To do
Keep to the lines between the one holding "were 1600x1200 pixels." and the one holding "return lambda x, y: np.abs(y", inclusive, and write them out exactly.

Supplied records
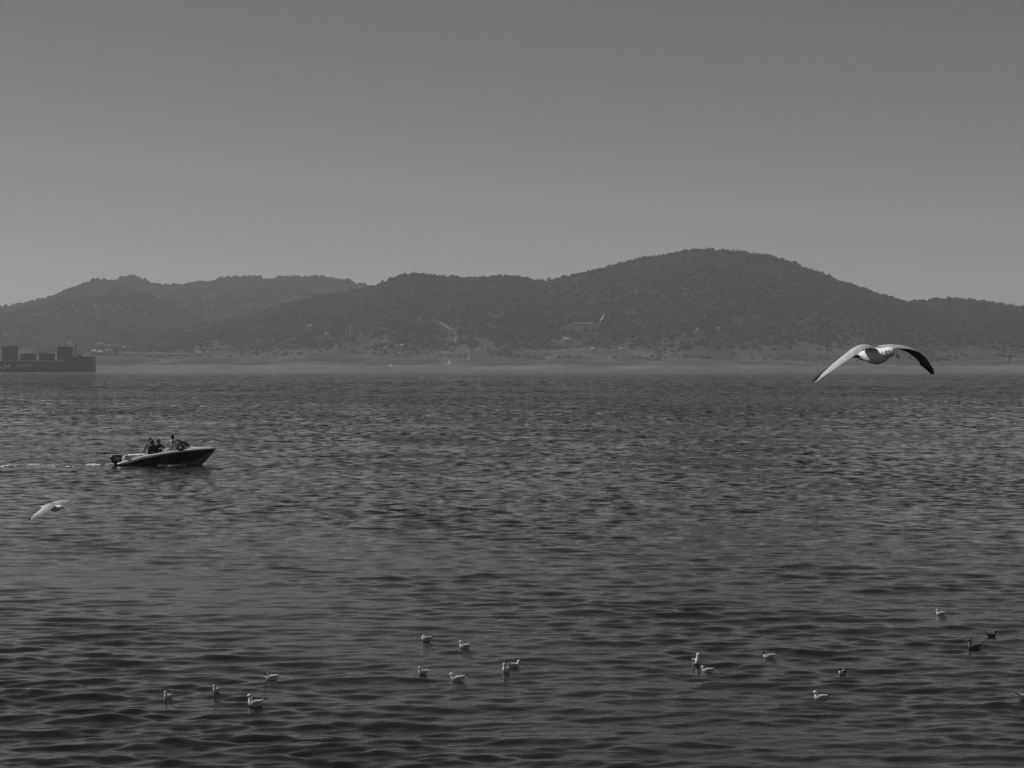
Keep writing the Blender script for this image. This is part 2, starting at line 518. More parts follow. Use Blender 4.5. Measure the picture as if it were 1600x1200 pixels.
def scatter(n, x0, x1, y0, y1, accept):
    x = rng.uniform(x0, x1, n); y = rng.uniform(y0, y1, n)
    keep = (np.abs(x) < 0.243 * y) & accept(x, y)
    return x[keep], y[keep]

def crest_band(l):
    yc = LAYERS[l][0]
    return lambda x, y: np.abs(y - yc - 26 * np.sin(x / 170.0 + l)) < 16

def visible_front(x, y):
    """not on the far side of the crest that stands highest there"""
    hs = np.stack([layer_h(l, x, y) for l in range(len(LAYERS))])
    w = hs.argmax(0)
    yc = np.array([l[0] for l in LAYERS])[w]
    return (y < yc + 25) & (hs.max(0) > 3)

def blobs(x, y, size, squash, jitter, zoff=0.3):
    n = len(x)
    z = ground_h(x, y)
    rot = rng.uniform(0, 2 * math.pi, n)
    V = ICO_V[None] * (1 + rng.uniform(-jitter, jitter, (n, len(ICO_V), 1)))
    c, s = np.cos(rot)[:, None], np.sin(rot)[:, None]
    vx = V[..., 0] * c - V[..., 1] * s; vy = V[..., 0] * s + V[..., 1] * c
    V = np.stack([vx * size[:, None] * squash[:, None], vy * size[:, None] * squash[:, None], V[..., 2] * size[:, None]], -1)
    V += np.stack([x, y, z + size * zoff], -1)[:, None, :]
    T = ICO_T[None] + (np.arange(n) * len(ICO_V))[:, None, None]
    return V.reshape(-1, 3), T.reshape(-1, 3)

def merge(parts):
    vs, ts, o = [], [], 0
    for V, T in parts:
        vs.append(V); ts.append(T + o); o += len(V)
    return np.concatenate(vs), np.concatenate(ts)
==
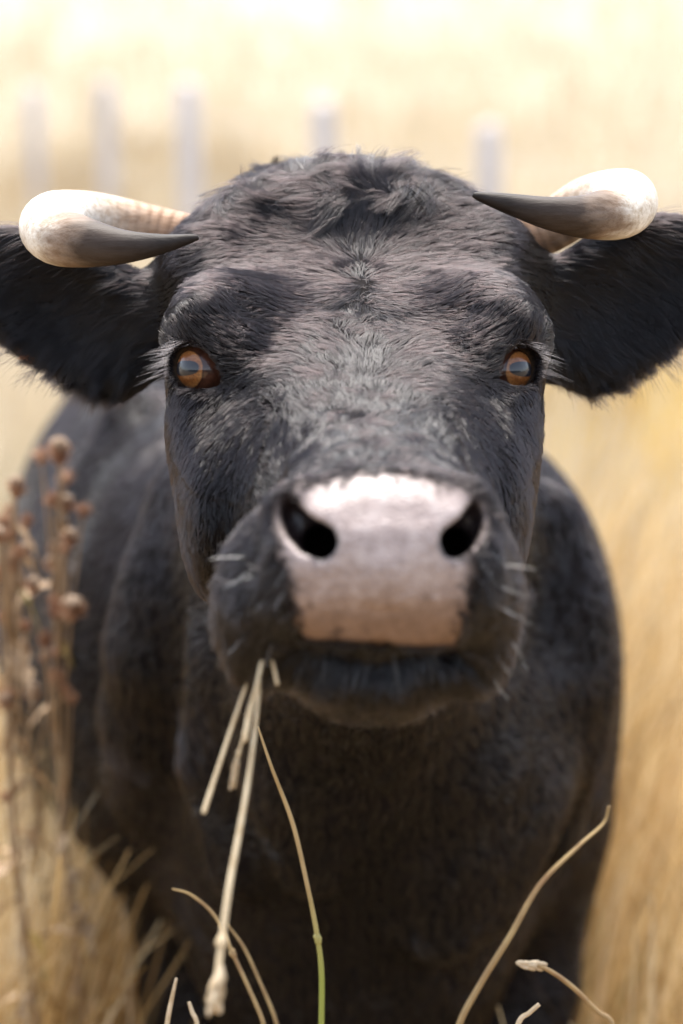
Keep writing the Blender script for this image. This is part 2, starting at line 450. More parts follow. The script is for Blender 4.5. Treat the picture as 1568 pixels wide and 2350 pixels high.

Solution to the exercise
Keep writing the Blender script for this image. This is part 2, starting at line 518. More parts follow. Use Blender 4.5. Measure the picture as if it were 1600x1200 pixels.
def scatter(n, x0, x1, y0, y1, accept):
    x = rng.uniform(x0, x1, n); y = rng.uniform(y0, y1, n)
    keep = (np.abs(x) < 0.243 * y) & accept(x, y)
    return x[keep], y[keep]

def crest_band(l):
    yc = LAYERS[l][0]
    return lambda x, y: np.abs(y - yc - 26 * np.sin(x / 170.0 + l)) < 16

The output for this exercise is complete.